-- START --

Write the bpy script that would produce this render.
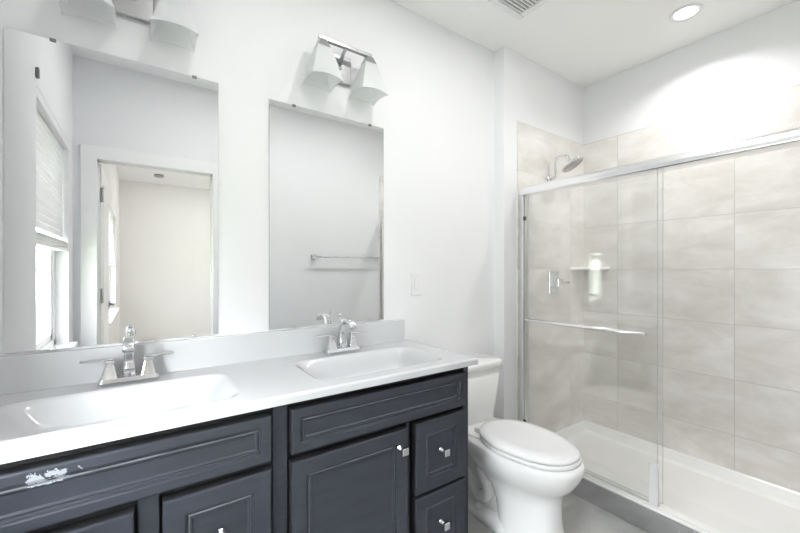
import bpy, bmesh, math, random
from mathutils import Vector, Matrix
PI = math.pi
random.seed(7)
for o in list(bpy.data.objects):
    bpy.data.objects.remove(o)
S = bpy.context.scene
C = S.collection

# ------------------------------------------------------------------ camera, world, exposure
cam_d = bpy.data.cameras.new('camera')
cam_d.sensor_width = 36.0
cam_d.lens = 371.2 / 800 * 36
cam_d.shift_y = 3.1 / 800
cam_d.clip_start = 0.02
cam = bpy.data.objects.new('camera', cam_d)
cam.location = (0, -1.6, 1.25)
cam.rotation_euler = (PI / 2, 0, math.radians(55.05 - 90))
C.objects.link(cam)
S.camera = cam

W = bpy.data.worlds.new('world'); S.world = W
W.use_nodes = True
bg = W.node_tree.nodes['Background']
bg.inputs[0].default_value = (0.955, 0.975, 1.02, 1)
bg.inputs[1].default_value = 33.0
S.view_settings.view_transform = 'Standard'
S.view_settings.look = 'None'
S.view_settings.gamma = 1.0
S.view_settings.use_curve_mapping = False
S.view_settings.exposure = 0.46
try:
    S.cycles.max_bounces = 14
    S.cycles.diffuse_bounces = 8
    S.cycles.glossy_bounces = 8
    S.cycles.transparent_max_bounces = 24
    S.cycles.sample_clamp_indirect = 6.0
    S.cycles.caustics_reflective = False
    S.cycles.caustics_refractive = False
except Exception:
    pass

LAMP = dict(shower=4.2, fill_left=3.0, fill_mid=3.4, fill_right=4.4, bedroom=11.0)

# ------------------------------------------------------------------ materials
def new_mat(name):
    m = bpy.data.materials.new(name); m.use_nodes = True
    return m, m.node_tree.nodes, m.node_tree.links, m.node_tree.nodes['Principled BSDF']

def pmat(name, col, rough=0.5, metal=0.0, noise=0.0, nscale=8.0, bump=0.0, bscale=60.0, spec=0.5, coat=0.0, trans=0.0, sub=0.0):
    m, n, l, b = new_mat(name)
    b.inputs['Base Color'].default_value = (*col, 1)
    b.inputs['Roughness'].default_value = rough
    b.inputs['Metallic'].default_value = metal
    b.inputs['Specular IOR Level'].default_value = spec
    b.inputs['Coat Weight'].default_value = coat
    b.inputs['Coat Roughness'].default_value = 0.06
    b.inputs['Transmission Weight'].default_value = trans
    tc = n.new('ShaderNodeTexCoord')
    if noise:
        t = n.new('ShaderNodeTexNoise'); t.inputs['Scale'].default_value = nscale; t.inputs['Detail'].default_value = 5
        l.new(tc.outputs['Object'], t.inputs['Vector'])
        r = n.new('ShaderNodeValToRGB')
        r.color_ramp.elements[0].position = 0.3; r.color_ramp.elements[1].position = 0.7
        r.color_ramp.elements[0].color = (*[c * (1 - noise) for c in col], 1)
        r.color_ramp.elements[1].color = (*[min(1, c * (1 + noise)) for c in col], 1)
        l.new(t.outputs['Fac'], r.inputs['Fac']); l.new(r.outputs['Color'], b.inputs['Base Color'])
    if bump:
        t2 = n.new('ShaderNodeTexNoise'); t2.inputs['Scale'].default_value = bscale; t2.inputs['Detail'].default_value = 3
        l.new(tc.outputs['Object'], t2.inputs['Vector'])
        bp = n.new('ShaderNodeBump'); bp.inputs['Strength'].default_value = bump; bp.inputs['Distance'].default_value = 0.002
        l.new(t2.outputs['Fac'], bp.inputs['Height']); l.new(bp.outputs['Normal'], b.inputs['Normal'])
    return m

M = {}
M['wall'] = pmat('wall_paint', (0.845, 0.85, 0.862), 0.75, noise=0.008, nscale=3, bump=0.05, bscale=180)
M['ceiling'] = pmat('ceiling_paint', (0.93, 0.93, 0.93), 0.9, bump=0.05, bscale=180)
M['beige'] = pmat('beige_paint', (0.80, 0.79, 0.77), 0.8, noise=0.01, nscale=3)
M['trim'] = pmat('trim_paint', (0.89, 0.89, 0.895), 0.35, noise=0.005)
M['porcelain'] = pmat('porcelain', (0.92, 0.92, 0.92), 0.08, noise=0.004, nscale=4, coat=0.3)
M['seat'] = pmat('seat_plastic', (0.85, 0.85, 0.855), 0.18, noise=0.004, nscale=4)
M['marble'] = pmat('cultured_marble', (0.61, 0.617, 0.632), 0.12, noise=0.006, nscale=5, coat=0.2)
M['acrylic'] = pmat('white_acrylic', (0.92, 0.92, 0.915), 0.22, noise=0.005, nscale=5)
M['chrome'] = pmat('chrome', (0.80, 0.81, 0.83), 0.07, 1.0, noise=0.01)
M['nickel'] = pmat('brushed_nickel', (0.50, 0.50, 0.50), 0.30, 1.0, noise=0.04, nscale=30)
M['header'] = pmat('bright_aluminium', (0.94, 0.94, 0.945), 0.22, 1.0, noise=0.01)
M['steel'] = pmat('polished_threshold_metal', (0.70, 0.71, 0.73), 0.16, 1.0, noise=0.02)
M['mirror'] = pmat('mirror_silver', (0.87, 0.878, 0.882), 0.0, 1.0, noise=0.0)
M['mirror_edge'] = pmat('mirror_edge', (0.30, 0.33, 0.33), 0.25, noise=0.02)
M['black'] = pmat('black_rubber', (0.015, 0.015, 0.015), 0.5, noise=0.1)
M['gap'] = pmat('near_black_edge', (0.006, 0.006, 0.007), 0.7, noise=0.1)  # near-black on door and drawer edges, carcass front and toe kick
M['plastic'] = pmat('white_plastic', (0.84, 0.84, 0.85), 0.3, noise=0.004)
M['clip'] = pmat('grey_clip', (0.22, 0.22, 0.22), 0.4, noise=0.03)
M['grille'] = pmat('grille_grey', (0.35, 0.35, 0.35), 0.6, noise=0.05)
M['blind'] = pmat('blind_slat', (0.86, 0.86, 0.86), 0.5, noise=0.01)
M['bedfloor'] = pmat('bedroom_carpet', (0.45, 0.42, 0.38), 0.9, noise=0.1, nscale=90, bump=0.3, bscale=400)
M['lawn'] = pmat('lawn', (0.20, 0.22, 0.16), 0.9, noise=0.25, nscale=6)
M['siding'] = pmat('sage_siding', (0.44, 0.45, 0.42), 0.8, noise=0.05, nscale=3)

def frosted():
    m, n, l, b = new_mat('frosted_glass')
    b.inputs['Base Color'].default_value = (0.90, 0.91, 0.91, 1)
    b.inputs['Roughness'].default_value = 0.25
    tr = n.new('ShaderNodeBsdfTranslucent'); tr.inputs['Color'].default_value = (0.92, 0.93, 0.93, 1)
    t = n.new('ShaderNodeTexNoise'); t.inputs['Scale'].default_value = 14; t.inputs['Detail'].default_value = 4
    tc = n.new('ShaderNodeTexCoord'); l.new(tc.outputs['Object'], t.inputs['Vector'])
    r = n.new('ShaderNodeMapRange'); r.inputs[3].default_value = 0.4; r.inputs[4].default_value = 0.7
    l.new(t.outputs['Fac'], r.inputs[0])
    mx = n.new('ShaderNodeMixShader')
    l.new(r.outputs[0], mx.inputs[0]); l.new(b.outputs[0], mx.inputs[1]); l.new(tr.outputs[0], mx.inputs[2])
    l.new(mx.outputs[0], n['Material Output'].inputs['Surface'])
    return m
M['frosted'] = frosted()

def clear_glass(name, tint, base=0.04):
    m, n, l, b = new_mat(name)
    n.remove(b)
    lw = n.new('ShaderNodeLayerWeight'); lw.inputs['Blend'].default_value = 0.5
    p = n.new('ShaderNodeMath'); p.operation = 'POWER'; p.inputs[1].default_value = 5
    l.new(lw.outputs['Facing'], p.inputs[0])
    r = n.new('ShaderNodeMapRange'); r.inputs[3].default_value = base; r.inputs[4].default_value = 1.0
    l.new(p.outputs[0], r.inputs[0])
    t = n.new('ShaderNodeBsdfTransparent'); t.inputs[0].default_value = (*tint, 1)
    g = n.new('ShaderNodeBsdfGlossy'); g.inputs['Roughness'].default_value = 0.0; g.inputs[0].default_value = (1, 1, 1, 1)
    mx = n.new('ShaderNodeMixShader')
    l.new(r.outputs[0], mx.inputs[0]); l.new(t.outputs[0], mx.inputs[1]); l.new(g.outputs[0], mx.inputs[2])
    l.new(mx.outputs[0], n['Material Output'].inputs['Surface'])
    return m
M['glass'] = clear_glass('shower_glass', (0.993, 0.995, 0.993))
M['glass_edge'] = pmat('glass_edge', (0.62, 0.66, 0.64), 0.15, noise=0.02)
M['pane'] = clear_glass('window_pane', (0.98, 0.99, 0.98))

def emis(name, col, st):
    m, n, l, b = new_mat(name)
    b.inputs['Base Color'].default_value = (0.9, 0.9, 0.9, 1)
    b.inputs['Emission Color'].default_value = (*col, 1)
    b.inputs['Emission Strength'].default_value = st
    return m
M['lamp_lens'] = emis('lamp_lens', (1.0, 0.98, 0.95), 3.0)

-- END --

> _TASK DESCRIPTION_
Return nothing but the lines running from the start of the data to the line with "C = S.collection", please, both ends included and no pictures.

> _RESPONSE TO THE TASK_
Write the bpy script that would produce this render.
import bpy, bmesh, math, random
from mathutils import Vector, Matrix
PI = math.pi
random.seed(7)
for o in list(bpy.data.objects):
    bpy.data.objects.remove(o)
S = bpy.context.scene
C = S.collection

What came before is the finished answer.